Two things so far from Negri’s Goodbye Mr. Socialism (2008[2006]), which is a conversation with Raf Scelsi. One, he lays down the law with this zinger:
Socialism isn’t anything other than the statist transformation of capitalism (p. 43).
I am becoming increasingly convinced that the sooner we can accept this point the better, so we can move on to more fruitful concepts like communism, democracy, and anarchism.
Two, he has a whole riff in Chapter 2 about the importance of the city and the urban, almost as though he has discovered Lefebvre 35 years after the fact. “Today,” he remarks, wide-eyed,
the city is itself a source of production: the organized, inhabited, and traversed territory has become a productive element just as worked land once was.
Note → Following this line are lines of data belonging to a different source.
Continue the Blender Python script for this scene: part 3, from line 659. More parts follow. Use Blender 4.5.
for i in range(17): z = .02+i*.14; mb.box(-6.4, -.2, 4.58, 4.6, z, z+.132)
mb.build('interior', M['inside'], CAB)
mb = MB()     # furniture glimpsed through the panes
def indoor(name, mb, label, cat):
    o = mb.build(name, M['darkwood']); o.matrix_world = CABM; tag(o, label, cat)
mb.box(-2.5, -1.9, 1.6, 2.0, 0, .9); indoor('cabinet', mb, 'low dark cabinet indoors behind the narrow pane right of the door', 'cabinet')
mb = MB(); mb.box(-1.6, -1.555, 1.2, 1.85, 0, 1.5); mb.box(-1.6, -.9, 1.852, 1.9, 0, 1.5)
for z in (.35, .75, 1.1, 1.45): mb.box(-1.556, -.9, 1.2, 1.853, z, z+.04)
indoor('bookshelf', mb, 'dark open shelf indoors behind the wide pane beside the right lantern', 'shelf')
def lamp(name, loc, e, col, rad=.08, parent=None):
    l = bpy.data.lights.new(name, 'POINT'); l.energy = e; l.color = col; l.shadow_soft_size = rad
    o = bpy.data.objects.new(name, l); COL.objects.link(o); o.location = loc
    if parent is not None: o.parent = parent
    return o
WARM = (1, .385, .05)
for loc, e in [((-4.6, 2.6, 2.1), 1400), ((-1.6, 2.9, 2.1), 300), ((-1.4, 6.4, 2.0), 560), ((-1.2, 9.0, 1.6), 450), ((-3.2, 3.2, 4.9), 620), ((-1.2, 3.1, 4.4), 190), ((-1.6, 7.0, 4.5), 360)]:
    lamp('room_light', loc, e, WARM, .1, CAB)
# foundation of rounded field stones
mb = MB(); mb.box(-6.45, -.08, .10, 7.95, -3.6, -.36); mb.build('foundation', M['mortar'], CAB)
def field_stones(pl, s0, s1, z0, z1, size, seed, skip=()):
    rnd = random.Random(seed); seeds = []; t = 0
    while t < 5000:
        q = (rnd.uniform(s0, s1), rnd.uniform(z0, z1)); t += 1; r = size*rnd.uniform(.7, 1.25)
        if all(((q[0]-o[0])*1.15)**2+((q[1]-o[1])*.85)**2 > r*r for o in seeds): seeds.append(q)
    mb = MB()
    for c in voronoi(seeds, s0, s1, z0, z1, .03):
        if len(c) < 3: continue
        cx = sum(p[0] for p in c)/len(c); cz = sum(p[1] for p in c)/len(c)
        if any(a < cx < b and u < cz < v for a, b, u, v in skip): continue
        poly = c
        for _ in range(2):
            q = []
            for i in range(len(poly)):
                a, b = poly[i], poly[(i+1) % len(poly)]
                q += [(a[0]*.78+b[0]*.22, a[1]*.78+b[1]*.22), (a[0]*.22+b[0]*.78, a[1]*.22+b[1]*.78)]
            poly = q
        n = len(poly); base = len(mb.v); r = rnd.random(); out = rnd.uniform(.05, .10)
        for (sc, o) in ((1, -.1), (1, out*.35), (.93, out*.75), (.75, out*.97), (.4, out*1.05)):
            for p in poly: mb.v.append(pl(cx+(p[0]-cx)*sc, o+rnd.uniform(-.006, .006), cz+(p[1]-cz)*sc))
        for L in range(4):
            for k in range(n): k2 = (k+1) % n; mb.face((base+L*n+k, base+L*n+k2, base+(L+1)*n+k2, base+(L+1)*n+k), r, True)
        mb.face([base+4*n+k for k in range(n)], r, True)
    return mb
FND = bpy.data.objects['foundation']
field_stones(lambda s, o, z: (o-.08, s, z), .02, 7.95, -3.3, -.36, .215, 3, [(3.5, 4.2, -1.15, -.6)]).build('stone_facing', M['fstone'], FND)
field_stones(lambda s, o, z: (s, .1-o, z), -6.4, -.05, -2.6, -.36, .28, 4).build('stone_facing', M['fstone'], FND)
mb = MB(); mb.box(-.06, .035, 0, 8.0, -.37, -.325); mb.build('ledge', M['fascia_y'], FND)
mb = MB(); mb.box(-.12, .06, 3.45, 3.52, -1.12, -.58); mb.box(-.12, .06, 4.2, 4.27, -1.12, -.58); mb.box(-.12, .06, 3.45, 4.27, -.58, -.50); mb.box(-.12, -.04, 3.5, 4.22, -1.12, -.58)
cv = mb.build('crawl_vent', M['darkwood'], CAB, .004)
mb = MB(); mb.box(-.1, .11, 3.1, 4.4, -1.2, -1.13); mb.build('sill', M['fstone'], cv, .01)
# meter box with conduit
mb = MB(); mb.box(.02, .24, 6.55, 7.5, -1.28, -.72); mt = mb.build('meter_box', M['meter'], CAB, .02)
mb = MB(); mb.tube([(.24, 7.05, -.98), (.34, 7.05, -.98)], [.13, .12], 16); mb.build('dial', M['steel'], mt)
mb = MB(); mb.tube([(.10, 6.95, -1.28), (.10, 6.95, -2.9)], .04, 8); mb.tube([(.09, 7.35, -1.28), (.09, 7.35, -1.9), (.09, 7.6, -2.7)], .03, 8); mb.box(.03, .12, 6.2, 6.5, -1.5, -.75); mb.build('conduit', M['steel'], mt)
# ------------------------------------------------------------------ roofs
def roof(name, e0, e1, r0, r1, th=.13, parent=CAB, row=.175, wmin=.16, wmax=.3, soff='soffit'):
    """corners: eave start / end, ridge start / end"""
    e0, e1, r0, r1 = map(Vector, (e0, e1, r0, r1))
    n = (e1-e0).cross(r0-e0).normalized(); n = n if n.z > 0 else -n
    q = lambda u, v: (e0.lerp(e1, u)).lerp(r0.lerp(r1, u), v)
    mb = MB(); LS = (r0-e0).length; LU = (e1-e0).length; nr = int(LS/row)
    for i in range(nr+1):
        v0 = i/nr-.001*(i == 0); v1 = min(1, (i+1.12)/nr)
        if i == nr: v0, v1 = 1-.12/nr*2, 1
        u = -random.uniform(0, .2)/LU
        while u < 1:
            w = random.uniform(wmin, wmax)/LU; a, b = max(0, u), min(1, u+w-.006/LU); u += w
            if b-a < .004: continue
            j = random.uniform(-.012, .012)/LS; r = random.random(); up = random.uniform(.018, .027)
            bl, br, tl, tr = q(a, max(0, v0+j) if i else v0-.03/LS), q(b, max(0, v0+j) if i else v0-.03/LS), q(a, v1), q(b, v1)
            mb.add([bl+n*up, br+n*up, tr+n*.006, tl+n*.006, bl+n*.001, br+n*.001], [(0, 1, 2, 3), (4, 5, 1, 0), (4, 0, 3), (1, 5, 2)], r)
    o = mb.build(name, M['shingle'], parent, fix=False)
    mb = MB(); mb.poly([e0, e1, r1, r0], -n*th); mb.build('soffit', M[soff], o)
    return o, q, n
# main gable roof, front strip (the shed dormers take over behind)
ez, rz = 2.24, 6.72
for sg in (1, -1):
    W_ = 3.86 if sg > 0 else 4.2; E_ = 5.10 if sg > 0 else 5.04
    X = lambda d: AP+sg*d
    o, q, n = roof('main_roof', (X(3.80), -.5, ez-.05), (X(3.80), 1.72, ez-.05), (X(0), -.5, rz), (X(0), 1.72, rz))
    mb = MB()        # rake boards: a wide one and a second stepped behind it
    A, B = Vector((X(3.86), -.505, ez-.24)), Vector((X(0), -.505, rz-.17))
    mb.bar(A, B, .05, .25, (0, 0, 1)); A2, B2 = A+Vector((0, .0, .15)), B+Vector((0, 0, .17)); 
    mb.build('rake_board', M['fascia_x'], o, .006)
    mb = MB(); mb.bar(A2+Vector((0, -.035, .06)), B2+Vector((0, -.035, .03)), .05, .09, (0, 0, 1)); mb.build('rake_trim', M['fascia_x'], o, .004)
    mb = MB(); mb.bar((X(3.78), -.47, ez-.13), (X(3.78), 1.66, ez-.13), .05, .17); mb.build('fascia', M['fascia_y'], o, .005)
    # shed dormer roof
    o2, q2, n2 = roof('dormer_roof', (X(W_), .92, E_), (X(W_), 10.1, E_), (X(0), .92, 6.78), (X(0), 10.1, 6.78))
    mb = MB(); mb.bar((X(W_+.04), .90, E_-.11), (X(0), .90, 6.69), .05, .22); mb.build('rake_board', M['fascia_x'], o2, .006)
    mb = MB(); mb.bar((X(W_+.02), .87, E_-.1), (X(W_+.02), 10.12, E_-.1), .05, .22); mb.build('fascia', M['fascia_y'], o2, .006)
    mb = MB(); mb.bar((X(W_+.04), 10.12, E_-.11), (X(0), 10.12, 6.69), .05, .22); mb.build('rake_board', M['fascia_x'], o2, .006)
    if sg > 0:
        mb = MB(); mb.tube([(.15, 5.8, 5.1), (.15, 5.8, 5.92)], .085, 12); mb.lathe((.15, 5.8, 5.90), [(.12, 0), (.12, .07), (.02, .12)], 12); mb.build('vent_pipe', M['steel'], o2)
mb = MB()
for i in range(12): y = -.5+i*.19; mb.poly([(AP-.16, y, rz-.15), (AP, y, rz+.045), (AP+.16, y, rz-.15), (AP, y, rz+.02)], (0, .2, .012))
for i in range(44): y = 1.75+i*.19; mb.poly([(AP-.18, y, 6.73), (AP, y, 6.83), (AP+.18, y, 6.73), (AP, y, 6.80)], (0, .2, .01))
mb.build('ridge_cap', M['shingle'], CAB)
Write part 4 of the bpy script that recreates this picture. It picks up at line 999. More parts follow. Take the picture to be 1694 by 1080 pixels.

Increasingly, the inhabitant of a metropolis is the true center of the world… (p. 35).
“Where there is mass, there is energy,” he says, and “this is a fundamental principle of the common” (p. 36). Because cities are machines for concentrating masses in space, they have great potential to intensify the energy of the common. In this light, he is very enthusiastic about the strikes in Paris in late 1995, which he says, “directly involved, in a participatory way with displays of solidarity, the entire metropolitan population of Paris” (p. 33).
To see a great metropolis like Paris act this way…to see it withstand (relying on itself) almost three months without public transportation–well, it’s like being confronted, really, by a small commune (p. 39).
“Long live the metropolis and its multitude!” (p. 36). It seems he has gotten religion. Amen.